Whether or not Kouysse will be successful in his mission to confront and overturn prejudices about Belgium’s moroccan community is an as-yet unanswered question. The idea that “food brings us together”, eating as a universal activity that transcends cultural barriers, has taken a knock in recent years. As writer Bettina Makalintal wrote in a piece for Vice in June 2020 on white America’s colonisation of immigrant food culture, “our personal affinities for certain foods are not meaningful indicators that we revere or respect the people and cultures that created them.” 

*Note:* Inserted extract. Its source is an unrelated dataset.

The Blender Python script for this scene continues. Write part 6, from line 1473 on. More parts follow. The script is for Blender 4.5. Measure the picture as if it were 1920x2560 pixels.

Beer is just beer, Marlouf has some heavy lifting to do to cut through decades of ingrained societal attitudes, and Belgian racists will probably still remain racist even while enjoying the fruits of Kouysse’s labour. That kind of cynicism is entirely absent from Kouysse’s thinking. And he’s operating in a different cultural context. Instead of appropriating the food and traditions of a minority, he himself is a minority attempting to rally disparate communities around the banner of Belgian beer - a totem of common identity in a Belgium with few shared national institutions. “I’m Moroccan. I live in Wallonia. The beer is mainly sold in Brussels. And it’s brewed in Flanders,” Kouysse says. “This is a project meant to bring people together.”

In choosing beer, he’s doing just what people who have come from elsewhere and settled - by force, circumstance, or necessity - in Belgium’s marshy flatlands have been doing for centuries: adding their own cultural tincture to enrich Belgium’s culinary tradition. The Spanish did it. The French too. And the Italians. With beer, the influence of the English is everywhere. And now Kouysse’s doing it for the Moroccan community with Marlouf. 

He’s staking out a place in the Belgian beer firmament for the fragrant orange trees of his Moroccan youth, hoping that along the way hearts and minds will follow where stomachs lead. “I love my country and I just want this picture of Morocco and Moroccans to be perceived differently,” Kouysse says. “And if it’s through a good beer, I’m happy with that.”